VW: Versicherer verweigerten Zusage
Weitere Folge der Rechtsschutzkrise: Auch auf Kosten ihrer Kunden versuchen manche Unternehmen, ihr Geld beisammenzuhalten. Gleich mehrere Rechtsschutzversicherer haben sich im VW-Skandal rechtswidrig geweigert, Klagen zu finanzieren. Kunden der Arag, der Huk-Coburg, der Örag und in einem Fall auch der WGV mussten schon vor Gericht ziehen, um überhaupt Rechtsschutz zu bekommen (siehe Tabelle unten). Dabei ist die Hemmschwelle für solche Deckungsklagen gegen Versicherer hoch. Versicherte müssen in solchen Fällen zumindest die Gerichtskosten schon vor Klageerhebung selbst aufbringen. Entscheidet das Gericht am Ende gegen sie, bleiben sie auf den Kosten sitzen und müssen noch dazu den eigenen Anwalt und den der Versicherung bezahlen.
Rechtsschutz eingeklagt
Versicherer | Verurteilungen zur Deckung von VW-Skandal-Streitigkeiten ... | Abgewiesene Klagen | ||
durch Amtsgerichte | durch Landgerichte | Davon nach Bestätigung im Berufungsverfahren rechtskräftig | ||
Versicherer | Verurteilungen zur Deckung von VW-Skandal-Streitigkeiten ... | Abgewiesene Klagen | ||
durch Amtsgerichte | durch Landgerichte | Davon nach Bestätigung im Berufungsverfahren rechtskräftig | ||
Arag SE | 2 | 3 | 0 | 0 |
Huk-Coburg | 3 | 1 | 0 | 0 |
Örag | 1 | 13 | 3 | 2 |
WGV | 0 | 1 | 0 | 0 |
Stand: 19. Dezember 2016
Urteile zu Klagen auf Rechtsschutzdeckung für VW-Skandal-Streitigkeiten mit Händlern und Herstellern, soweit sie Finanztest bekannt sind. Möglicherweise gibt es weitere Urteile.
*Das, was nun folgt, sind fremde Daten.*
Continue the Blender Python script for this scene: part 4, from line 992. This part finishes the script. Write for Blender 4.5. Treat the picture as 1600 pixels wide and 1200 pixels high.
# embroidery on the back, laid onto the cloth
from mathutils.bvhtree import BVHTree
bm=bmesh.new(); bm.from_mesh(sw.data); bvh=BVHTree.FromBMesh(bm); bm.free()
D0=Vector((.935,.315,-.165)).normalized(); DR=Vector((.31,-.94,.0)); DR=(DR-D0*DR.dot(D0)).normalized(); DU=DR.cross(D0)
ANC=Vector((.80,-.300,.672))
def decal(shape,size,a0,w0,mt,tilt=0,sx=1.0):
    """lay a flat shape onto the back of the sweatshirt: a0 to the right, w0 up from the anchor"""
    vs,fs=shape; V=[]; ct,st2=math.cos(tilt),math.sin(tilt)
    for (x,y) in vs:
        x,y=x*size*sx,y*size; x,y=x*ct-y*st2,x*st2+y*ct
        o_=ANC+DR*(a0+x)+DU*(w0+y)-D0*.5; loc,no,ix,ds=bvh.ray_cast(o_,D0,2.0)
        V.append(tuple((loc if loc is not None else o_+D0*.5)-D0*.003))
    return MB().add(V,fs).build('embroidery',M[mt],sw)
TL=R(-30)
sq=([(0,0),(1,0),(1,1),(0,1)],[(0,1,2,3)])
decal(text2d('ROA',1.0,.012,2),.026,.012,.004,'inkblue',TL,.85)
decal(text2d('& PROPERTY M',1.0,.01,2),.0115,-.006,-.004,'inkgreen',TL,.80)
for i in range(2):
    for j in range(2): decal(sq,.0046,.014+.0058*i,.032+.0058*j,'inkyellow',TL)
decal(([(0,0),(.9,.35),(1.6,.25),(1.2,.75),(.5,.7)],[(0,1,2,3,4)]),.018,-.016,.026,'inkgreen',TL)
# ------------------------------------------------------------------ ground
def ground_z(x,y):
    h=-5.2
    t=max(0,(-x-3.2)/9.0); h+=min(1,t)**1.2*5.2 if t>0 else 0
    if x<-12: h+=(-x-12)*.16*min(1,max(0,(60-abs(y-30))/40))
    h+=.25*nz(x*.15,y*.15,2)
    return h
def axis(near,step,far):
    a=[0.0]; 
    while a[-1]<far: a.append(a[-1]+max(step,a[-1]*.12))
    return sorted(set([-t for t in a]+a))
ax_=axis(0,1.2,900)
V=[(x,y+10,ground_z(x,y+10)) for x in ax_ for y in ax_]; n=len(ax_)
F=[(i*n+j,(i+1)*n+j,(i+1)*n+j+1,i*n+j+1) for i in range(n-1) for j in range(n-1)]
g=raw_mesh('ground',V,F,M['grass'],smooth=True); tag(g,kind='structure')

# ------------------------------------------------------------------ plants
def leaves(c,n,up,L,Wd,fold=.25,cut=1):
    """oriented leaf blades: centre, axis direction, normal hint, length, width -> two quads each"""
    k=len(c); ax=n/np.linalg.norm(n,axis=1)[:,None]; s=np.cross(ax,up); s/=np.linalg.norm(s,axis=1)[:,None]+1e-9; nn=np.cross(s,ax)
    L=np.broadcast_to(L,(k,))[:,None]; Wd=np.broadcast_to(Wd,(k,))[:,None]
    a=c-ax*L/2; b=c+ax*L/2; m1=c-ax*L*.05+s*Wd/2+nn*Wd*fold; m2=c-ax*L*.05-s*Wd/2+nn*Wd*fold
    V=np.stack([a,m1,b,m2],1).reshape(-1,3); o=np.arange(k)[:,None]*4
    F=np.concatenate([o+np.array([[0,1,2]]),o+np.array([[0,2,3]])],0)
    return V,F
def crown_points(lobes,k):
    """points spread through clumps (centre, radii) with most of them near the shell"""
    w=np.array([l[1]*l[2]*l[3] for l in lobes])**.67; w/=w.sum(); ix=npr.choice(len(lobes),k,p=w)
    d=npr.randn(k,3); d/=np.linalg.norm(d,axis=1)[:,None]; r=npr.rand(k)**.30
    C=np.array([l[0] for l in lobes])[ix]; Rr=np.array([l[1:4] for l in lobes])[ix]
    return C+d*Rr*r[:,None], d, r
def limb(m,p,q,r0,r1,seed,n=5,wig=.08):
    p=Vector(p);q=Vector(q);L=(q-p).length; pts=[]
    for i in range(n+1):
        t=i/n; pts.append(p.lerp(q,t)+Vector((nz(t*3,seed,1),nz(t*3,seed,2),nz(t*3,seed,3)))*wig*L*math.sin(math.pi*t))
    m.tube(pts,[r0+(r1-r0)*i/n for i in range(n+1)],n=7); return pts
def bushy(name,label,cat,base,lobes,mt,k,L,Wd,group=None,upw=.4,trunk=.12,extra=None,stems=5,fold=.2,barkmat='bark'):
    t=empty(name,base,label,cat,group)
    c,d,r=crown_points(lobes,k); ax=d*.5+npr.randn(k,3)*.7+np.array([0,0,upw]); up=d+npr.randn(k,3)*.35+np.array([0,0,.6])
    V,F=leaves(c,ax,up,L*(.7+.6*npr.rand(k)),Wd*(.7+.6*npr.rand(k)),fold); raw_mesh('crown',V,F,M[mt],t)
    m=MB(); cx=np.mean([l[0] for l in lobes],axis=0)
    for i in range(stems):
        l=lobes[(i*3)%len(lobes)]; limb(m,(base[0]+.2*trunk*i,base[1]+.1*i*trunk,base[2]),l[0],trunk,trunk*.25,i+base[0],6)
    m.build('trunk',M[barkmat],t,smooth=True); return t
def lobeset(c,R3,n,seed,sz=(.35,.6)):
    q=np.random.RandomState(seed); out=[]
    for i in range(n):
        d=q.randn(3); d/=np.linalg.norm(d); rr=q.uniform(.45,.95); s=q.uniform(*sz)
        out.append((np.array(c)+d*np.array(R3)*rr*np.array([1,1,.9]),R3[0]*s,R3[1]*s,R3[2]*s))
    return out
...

Günstige Alternative: Ombudsmann
Günstiger und ohne Kostenrisiko ist bei Leistungsverweigerung der Weg zum Ombudsmann (versicherungsombudsmann.de). Der prüft ebenfalls, ob die Versicherung Deckung zu bieten hat und entscheidet verbindlich. Immerhin: Die Huk-Coburg und die Örag haben Finanztest gegenüber erklärt, dass sie VW-Skandal-Streitigkeiten jetzt decken. Nach ersten Urteilen hätten die Unternehmen zunächst keine Aussicht auf Erfolg gesehen, heißt es in Schreiben an uns. Die Örag ergänzt: In fünf Fällen haben Gerichte die Rechtsauffassung des Versicherers bestätigt. Zwei solcher Urteile legte der Versicherer uns vor. Beide sind nicht rechtskräftig. Die Arag hat nach eigener Darstellung in rund 700 VW-Skandal-Fällen Deckungszusagen für Klagen gegen Autohändler erteilt. Jeder Fall werde individuell geprüft. Keine Deckung biete der Versicherer, wenn Käufer dem Händler vor dem Rücktritt keine Frist für die Nacherfüllung eingeräumt haben.
Anwälte klagen über Schikanen
Ärgerlich sind auch Verzögerungen und Schikanen bei der Bearbeitung von Deckungsanträgen. Rechtsanwälte berichten über unsinnige Nachfragen und endlos langes Warten auf Antwort. „Der Streit mit der Rechtsschutzversicherung frisst oft mehr Arbeitszeit als die eigentliche Arbeit am Fall“, sagte uns ein Anwalt; viele seiner Kollegen bestätigen das. Immer wieder hören wir von Lesern, dass auch die Anbieter von Versicherungen, die wir mit „gut“ bewertet haben, sich aus Kundensicht nicht korrekt verhalten, wenn Kunden die Deckung der Kosten für einen Rechtsstreit beantragen. Wie die Anbieter regulieren, können wir leider nicht testen; dazu sind die Fälle zu individuell.